### To do
Filter the entries and keep only the lines where the string "pixels" appears.
## start
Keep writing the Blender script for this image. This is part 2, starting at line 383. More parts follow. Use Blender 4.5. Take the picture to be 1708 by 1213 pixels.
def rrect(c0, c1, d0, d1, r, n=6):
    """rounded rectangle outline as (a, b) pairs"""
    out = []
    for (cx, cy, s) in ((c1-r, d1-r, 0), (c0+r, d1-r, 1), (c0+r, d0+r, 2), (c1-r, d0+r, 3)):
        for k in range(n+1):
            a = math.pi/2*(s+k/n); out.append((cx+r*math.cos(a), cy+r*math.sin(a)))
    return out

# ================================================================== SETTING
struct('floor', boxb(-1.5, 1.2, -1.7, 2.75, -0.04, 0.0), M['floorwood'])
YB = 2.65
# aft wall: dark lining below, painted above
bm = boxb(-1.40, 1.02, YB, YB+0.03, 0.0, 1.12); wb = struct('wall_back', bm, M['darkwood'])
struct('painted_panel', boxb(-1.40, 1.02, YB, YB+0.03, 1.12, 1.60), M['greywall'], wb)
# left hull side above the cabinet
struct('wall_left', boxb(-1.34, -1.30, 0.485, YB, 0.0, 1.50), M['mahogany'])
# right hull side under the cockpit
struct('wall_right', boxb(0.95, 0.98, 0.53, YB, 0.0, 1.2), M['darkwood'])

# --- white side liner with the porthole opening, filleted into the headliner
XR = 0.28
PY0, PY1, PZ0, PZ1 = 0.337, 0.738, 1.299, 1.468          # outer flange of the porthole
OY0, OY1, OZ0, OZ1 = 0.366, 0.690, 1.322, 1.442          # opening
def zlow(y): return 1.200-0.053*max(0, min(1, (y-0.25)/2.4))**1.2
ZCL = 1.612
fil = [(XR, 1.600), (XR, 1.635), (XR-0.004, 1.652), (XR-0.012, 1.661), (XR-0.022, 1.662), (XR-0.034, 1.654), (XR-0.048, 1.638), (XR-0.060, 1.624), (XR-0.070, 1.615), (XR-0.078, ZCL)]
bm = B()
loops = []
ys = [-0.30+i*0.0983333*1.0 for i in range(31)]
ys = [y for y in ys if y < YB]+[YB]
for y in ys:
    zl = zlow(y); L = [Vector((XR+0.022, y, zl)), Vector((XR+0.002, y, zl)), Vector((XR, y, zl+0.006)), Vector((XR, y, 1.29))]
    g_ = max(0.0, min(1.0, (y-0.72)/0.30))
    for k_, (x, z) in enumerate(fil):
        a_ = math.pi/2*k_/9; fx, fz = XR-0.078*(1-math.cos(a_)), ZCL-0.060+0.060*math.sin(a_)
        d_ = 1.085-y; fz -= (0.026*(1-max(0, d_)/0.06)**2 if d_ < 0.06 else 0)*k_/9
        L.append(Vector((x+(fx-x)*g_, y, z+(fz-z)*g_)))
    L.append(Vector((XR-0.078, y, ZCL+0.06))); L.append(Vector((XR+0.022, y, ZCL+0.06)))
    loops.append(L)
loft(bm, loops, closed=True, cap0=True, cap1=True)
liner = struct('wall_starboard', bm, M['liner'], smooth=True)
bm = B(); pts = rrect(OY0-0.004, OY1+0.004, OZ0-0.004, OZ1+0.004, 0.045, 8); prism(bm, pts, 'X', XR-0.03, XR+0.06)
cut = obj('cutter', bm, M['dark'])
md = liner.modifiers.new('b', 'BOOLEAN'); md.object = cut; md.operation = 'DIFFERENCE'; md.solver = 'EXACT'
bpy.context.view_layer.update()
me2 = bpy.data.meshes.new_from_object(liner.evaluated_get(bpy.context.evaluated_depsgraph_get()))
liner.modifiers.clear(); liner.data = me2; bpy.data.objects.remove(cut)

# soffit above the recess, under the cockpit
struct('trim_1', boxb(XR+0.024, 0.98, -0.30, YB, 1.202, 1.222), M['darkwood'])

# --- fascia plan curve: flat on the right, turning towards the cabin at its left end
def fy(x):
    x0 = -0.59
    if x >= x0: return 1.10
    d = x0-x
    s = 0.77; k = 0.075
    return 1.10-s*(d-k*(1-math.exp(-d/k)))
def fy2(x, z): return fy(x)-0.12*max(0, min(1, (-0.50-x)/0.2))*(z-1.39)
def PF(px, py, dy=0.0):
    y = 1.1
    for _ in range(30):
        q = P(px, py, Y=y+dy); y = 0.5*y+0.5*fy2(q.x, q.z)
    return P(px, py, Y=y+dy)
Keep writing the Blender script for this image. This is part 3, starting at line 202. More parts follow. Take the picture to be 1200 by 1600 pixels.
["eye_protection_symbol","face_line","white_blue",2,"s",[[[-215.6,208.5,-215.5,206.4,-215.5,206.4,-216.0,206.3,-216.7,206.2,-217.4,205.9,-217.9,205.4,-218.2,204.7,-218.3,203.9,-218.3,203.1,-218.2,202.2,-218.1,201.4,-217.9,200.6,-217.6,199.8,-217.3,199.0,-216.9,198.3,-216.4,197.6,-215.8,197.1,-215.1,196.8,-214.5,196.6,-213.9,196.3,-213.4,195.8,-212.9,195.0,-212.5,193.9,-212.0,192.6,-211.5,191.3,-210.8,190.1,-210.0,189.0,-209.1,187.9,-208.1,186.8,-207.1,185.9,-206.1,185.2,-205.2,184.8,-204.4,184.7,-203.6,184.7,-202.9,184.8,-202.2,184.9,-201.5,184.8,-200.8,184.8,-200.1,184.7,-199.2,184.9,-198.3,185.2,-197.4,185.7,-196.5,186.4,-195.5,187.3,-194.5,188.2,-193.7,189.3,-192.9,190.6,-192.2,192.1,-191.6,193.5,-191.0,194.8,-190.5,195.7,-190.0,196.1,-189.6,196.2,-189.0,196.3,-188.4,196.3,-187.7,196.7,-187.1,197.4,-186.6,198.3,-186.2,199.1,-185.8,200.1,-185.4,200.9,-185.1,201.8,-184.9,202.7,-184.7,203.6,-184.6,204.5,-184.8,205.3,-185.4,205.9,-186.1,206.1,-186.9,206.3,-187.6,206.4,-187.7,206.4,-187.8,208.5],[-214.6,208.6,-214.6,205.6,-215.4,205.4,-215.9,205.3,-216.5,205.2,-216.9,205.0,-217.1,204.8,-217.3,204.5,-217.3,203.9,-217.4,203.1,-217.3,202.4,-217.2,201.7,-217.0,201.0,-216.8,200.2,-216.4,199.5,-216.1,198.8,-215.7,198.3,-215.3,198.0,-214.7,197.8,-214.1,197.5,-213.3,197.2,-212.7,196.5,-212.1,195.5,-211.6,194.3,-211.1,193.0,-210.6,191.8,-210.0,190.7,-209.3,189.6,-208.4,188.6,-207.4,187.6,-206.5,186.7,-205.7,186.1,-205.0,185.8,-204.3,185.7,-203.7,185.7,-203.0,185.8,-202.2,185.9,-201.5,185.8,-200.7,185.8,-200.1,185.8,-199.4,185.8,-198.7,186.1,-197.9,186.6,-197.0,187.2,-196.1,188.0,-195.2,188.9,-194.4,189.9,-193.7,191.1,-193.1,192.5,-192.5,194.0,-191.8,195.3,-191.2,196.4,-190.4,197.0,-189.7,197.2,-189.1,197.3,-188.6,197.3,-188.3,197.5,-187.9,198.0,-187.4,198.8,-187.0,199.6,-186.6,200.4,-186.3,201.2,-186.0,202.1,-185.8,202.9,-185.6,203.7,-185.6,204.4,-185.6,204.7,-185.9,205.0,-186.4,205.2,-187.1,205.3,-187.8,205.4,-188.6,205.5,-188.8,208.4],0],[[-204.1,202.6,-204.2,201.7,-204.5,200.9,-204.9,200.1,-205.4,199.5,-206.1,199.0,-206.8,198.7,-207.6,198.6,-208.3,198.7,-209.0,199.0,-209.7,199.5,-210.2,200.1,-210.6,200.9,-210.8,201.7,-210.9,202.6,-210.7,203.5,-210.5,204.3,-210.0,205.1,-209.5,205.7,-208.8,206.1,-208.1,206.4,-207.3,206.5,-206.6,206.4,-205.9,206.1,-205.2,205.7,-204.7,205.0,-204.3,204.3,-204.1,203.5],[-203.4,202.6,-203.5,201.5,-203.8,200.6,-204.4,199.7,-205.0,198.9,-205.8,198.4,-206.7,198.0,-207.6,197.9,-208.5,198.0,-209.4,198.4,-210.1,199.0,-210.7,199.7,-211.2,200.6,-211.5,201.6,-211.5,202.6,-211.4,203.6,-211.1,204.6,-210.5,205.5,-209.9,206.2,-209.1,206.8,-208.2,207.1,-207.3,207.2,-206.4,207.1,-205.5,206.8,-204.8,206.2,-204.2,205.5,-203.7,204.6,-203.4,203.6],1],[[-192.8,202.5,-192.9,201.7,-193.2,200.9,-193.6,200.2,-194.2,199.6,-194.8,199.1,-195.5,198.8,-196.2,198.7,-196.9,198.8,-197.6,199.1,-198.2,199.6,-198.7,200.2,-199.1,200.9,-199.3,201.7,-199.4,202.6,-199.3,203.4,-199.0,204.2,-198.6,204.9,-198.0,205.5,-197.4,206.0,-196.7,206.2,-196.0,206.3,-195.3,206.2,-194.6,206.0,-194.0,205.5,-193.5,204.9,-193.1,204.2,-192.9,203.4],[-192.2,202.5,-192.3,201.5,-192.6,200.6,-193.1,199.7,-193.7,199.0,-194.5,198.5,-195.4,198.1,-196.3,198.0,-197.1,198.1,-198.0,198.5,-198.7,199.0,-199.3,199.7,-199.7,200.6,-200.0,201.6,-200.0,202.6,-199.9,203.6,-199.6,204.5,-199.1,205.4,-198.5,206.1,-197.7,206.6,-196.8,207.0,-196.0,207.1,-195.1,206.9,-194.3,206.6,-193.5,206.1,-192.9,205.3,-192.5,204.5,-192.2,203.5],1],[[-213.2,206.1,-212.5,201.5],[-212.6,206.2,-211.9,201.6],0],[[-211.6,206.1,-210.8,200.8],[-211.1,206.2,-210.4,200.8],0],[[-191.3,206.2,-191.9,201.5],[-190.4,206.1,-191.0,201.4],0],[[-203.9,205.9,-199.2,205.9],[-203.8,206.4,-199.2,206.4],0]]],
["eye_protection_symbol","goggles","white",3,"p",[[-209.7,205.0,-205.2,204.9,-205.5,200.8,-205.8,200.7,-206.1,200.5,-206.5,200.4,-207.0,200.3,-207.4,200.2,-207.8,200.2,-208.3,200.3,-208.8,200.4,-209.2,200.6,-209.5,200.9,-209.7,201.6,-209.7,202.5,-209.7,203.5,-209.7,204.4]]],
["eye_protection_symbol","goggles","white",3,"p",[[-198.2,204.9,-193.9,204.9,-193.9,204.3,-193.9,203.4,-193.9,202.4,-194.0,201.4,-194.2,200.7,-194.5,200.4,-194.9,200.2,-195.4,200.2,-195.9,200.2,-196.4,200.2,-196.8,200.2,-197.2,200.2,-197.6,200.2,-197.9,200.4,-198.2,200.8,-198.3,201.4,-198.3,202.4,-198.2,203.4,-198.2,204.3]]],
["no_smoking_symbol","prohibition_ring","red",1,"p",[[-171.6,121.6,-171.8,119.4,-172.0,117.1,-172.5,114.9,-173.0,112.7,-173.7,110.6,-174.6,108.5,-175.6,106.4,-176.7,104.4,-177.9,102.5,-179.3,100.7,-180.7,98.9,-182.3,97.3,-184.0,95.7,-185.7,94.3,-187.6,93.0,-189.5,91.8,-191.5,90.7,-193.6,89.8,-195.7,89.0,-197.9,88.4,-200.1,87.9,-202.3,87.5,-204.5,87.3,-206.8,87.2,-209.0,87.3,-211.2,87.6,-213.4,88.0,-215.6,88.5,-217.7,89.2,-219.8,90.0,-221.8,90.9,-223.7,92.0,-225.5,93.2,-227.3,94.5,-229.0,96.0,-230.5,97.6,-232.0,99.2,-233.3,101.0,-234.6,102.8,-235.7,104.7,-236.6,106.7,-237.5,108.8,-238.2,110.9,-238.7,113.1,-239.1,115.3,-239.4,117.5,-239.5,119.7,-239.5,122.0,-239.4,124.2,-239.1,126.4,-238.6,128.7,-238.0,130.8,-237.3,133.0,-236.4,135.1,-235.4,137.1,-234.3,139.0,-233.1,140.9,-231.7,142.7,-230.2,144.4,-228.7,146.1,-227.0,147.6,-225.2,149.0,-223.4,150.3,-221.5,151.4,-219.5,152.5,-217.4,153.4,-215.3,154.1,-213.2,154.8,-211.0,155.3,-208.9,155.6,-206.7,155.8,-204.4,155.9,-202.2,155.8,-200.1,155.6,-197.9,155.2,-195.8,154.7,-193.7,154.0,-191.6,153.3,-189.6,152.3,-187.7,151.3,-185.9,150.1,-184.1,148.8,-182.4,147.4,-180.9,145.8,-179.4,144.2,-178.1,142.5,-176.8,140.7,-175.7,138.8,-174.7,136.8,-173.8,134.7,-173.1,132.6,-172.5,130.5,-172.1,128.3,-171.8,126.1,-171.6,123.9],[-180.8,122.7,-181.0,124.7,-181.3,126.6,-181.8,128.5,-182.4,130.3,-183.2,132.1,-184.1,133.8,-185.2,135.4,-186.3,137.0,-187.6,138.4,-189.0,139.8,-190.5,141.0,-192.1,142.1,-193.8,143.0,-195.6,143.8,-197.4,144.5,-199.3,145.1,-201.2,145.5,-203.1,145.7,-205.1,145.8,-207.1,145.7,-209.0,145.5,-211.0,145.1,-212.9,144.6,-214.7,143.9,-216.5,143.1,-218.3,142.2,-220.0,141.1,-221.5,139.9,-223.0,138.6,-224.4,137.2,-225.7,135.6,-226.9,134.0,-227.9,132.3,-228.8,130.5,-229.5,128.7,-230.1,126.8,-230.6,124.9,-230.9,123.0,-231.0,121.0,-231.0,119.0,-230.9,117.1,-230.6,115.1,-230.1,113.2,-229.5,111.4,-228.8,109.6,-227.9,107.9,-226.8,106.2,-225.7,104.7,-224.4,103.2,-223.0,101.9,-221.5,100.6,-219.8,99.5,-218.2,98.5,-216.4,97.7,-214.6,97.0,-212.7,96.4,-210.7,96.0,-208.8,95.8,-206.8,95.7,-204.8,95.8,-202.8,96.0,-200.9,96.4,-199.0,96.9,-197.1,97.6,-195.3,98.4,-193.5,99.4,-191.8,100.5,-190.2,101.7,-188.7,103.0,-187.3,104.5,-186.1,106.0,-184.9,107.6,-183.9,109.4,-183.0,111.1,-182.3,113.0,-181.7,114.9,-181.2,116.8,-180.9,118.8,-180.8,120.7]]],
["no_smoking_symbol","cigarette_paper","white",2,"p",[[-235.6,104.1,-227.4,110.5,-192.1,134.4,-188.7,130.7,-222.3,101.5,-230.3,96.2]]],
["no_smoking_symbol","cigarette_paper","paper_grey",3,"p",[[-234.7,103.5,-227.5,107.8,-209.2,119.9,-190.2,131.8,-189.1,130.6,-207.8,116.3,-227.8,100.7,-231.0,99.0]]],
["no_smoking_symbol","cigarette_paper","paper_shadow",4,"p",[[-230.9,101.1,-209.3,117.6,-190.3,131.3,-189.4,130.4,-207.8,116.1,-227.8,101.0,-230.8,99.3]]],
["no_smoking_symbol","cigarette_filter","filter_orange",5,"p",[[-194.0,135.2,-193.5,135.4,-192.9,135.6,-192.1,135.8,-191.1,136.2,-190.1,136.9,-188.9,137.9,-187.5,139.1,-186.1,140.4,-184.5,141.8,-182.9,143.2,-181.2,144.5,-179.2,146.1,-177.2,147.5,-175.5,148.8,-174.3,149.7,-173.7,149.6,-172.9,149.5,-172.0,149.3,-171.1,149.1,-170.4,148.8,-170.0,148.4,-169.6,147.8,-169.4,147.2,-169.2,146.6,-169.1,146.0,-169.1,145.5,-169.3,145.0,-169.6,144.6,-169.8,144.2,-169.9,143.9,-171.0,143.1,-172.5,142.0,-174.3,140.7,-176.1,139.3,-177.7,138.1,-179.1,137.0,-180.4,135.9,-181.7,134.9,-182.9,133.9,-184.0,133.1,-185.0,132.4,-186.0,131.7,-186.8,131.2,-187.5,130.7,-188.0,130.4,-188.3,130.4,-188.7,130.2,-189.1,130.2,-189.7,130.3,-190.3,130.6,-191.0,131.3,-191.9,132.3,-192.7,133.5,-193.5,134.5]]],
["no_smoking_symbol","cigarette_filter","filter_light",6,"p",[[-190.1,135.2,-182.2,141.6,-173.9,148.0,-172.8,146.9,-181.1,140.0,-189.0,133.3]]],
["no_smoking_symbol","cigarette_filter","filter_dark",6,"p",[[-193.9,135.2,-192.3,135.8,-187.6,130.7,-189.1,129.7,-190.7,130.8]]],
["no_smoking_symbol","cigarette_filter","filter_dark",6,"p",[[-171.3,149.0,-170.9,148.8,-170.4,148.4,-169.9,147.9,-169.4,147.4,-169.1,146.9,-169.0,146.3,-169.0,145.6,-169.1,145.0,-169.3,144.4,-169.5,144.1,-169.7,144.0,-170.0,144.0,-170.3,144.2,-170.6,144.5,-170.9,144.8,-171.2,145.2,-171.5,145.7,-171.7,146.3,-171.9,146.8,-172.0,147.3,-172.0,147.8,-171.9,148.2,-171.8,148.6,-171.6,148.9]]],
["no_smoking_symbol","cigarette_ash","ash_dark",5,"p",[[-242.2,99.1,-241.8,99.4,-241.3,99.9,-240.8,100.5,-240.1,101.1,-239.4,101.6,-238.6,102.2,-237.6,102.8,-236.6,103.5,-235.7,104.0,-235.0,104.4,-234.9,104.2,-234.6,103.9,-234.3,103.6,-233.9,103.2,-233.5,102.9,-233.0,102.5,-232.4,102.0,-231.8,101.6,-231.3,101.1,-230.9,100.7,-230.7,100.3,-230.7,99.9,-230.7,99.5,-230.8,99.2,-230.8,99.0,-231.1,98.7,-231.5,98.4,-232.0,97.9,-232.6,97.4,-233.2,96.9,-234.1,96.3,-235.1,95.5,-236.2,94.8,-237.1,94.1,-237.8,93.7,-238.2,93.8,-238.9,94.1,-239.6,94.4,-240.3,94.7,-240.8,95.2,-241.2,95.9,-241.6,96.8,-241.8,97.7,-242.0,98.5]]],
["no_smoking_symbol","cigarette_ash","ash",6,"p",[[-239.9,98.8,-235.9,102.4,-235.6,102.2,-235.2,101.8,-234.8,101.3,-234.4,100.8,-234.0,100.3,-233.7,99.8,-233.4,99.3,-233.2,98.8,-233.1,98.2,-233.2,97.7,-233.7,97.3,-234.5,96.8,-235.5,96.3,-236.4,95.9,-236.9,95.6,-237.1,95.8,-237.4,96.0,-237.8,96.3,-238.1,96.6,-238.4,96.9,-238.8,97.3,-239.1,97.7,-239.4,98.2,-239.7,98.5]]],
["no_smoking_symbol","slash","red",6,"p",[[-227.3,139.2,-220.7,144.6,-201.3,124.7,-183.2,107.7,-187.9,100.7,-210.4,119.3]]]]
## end
### The completed task
Keep writing the Blender script for this image. This is part 2, starting at line 383. More parts follow. Use Blender 4.5. Take the picture to be 1708 by 1213 pixels.
Keep writing the Blender script for this image. This is part 3, starting at line 202. More parts follow. Take the picture to be 1200 by 1600 pixels.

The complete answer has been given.